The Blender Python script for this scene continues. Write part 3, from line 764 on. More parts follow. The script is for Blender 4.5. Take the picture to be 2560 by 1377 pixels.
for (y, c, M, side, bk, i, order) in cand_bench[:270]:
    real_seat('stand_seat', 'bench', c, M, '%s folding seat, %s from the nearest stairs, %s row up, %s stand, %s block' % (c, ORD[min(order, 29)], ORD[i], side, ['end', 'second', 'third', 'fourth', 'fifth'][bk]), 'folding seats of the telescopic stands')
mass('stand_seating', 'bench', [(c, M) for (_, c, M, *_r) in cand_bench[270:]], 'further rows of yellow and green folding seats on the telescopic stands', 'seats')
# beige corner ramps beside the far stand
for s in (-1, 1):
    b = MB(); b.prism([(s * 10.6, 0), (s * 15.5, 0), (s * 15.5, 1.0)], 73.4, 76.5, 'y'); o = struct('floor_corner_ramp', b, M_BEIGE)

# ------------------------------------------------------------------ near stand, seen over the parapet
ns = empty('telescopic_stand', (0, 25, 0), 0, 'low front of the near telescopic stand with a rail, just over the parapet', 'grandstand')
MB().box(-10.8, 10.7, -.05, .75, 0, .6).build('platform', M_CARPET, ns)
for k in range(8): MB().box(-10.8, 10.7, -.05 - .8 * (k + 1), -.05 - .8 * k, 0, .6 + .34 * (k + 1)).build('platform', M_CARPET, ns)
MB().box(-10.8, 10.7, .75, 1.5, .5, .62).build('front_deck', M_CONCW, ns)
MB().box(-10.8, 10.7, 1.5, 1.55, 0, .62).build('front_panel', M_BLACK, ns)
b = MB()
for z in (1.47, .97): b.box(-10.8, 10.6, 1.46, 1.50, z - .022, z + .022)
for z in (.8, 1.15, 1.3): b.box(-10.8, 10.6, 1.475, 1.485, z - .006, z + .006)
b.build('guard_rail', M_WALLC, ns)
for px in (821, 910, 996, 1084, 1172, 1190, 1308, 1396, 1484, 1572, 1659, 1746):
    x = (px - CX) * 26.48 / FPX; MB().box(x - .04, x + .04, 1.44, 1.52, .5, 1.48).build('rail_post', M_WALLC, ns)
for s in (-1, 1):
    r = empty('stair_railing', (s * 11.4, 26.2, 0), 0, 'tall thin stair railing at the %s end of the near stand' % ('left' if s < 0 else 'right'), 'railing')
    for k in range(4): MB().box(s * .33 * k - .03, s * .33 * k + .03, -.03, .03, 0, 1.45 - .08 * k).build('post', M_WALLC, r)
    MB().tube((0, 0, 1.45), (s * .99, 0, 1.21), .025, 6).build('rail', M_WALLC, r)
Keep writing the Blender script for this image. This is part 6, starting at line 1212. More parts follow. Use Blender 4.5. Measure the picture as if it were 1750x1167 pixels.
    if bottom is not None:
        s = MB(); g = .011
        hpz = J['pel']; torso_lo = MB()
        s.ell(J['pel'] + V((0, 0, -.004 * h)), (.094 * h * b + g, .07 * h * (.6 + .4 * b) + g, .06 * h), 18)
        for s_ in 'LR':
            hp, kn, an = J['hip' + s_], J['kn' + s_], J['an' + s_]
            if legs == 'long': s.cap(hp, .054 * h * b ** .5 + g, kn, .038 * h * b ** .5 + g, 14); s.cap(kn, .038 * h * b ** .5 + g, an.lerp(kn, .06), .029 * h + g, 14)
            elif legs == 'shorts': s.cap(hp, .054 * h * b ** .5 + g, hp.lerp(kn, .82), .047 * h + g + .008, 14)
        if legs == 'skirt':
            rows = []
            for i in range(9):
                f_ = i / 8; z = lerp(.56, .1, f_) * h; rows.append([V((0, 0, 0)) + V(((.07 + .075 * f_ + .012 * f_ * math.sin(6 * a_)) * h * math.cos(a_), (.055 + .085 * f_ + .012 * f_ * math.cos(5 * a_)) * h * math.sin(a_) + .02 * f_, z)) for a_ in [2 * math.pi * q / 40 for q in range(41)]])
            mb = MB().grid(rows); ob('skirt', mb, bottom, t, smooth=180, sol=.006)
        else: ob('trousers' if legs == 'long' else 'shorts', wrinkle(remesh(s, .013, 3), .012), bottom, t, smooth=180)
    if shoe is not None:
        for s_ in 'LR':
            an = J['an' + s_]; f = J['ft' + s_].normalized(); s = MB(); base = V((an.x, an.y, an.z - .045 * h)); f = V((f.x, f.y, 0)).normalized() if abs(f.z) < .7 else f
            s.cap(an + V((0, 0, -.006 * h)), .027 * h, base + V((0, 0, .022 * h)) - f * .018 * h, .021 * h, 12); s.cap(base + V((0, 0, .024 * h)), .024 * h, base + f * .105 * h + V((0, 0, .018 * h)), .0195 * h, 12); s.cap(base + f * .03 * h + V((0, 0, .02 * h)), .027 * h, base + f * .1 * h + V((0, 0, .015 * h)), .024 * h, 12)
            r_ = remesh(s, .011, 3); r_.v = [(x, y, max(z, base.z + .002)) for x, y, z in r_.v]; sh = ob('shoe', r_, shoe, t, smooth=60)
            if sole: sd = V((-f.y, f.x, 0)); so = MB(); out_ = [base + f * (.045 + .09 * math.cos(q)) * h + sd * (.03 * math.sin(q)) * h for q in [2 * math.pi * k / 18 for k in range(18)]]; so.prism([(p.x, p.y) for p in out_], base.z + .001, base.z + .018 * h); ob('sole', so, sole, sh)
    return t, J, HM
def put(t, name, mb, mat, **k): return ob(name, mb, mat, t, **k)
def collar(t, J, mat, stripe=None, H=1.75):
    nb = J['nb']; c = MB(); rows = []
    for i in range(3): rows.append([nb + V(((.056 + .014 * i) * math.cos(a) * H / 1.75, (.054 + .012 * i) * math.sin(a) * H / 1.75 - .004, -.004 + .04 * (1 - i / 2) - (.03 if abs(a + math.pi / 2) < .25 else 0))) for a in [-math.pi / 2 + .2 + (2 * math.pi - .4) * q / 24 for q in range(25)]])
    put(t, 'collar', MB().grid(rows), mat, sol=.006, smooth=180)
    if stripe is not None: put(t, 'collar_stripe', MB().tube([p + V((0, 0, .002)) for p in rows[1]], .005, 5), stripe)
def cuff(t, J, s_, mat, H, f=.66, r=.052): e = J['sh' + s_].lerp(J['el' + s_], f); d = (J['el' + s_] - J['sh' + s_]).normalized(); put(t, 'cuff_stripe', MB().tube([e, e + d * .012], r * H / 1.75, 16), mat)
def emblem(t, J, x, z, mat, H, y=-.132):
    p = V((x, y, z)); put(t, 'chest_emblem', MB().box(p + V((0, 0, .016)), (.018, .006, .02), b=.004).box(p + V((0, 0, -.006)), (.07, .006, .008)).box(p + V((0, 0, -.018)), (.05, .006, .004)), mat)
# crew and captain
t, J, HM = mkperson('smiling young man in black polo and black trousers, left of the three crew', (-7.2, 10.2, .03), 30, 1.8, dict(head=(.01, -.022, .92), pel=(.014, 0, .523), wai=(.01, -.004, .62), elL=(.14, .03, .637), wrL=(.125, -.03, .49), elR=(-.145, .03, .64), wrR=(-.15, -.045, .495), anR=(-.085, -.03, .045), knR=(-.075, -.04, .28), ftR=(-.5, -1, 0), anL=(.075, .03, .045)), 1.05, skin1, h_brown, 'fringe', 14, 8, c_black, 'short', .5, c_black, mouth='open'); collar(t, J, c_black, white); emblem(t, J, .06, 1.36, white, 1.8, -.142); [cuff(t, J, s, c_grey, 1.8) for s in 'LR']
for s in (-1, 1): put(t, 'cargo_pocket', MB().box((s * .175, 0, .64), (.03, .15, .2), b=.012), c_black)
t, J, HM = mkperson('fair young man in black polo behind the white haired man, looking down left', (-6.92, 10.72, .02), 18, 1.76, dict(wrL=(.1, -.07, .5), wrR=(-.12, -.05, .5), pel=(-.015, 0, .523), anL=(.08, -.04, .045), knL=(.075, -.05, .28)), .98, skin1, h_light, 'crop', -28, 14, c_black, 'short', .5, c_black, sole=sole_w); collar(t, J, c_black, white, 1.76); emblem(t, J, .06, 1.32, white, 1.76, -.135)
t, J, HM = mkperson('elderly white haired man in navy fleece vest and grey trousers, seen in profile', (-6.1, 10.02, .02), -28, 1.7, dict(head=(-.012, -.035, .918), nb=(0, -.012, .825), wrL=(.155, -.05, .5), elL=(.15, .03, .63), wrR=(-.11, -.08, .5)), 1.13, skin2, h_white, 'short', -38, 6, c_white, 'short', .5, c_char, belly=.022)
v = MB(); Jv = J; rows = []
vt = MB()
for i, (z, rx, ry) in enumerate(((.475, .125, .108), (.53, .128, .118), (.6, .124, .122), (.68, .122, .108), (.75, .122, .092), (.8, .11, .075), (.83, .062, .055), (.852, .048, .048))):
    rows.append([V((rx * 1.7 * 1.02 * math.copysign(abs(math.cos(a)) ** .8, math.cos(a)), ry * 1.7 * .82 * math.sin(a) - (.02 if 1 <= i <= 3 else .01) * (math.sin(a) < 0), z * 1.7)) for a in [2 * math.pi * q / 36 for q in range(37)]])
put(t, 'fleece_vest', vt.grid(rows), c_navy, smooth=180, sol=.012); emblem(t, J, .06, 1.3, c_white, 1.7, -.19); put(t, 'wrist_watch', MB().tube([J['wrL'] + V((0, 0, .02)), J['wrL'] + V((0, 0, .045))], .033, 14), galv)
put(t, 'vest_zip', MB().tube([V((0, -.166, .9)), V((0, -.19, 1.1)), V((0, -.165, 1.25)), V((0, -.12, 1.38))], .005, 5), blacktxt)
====
**GOAL:**
Locate and copy each line in the data above that includes the word "parts".

**TASK ANSWER:**
The Blender Python script for this scene continues. Write part 3, from line 764 on. More parts follow. The script is for Blender 4.5. Take the picture to be 2560 by 1377 pixels.
Keep writing the Blender script for this image. This is part 6, starting at line 1212. More parts follow. Use Blender 4.5. Measure the picture as if it were 1750x1167 pixels.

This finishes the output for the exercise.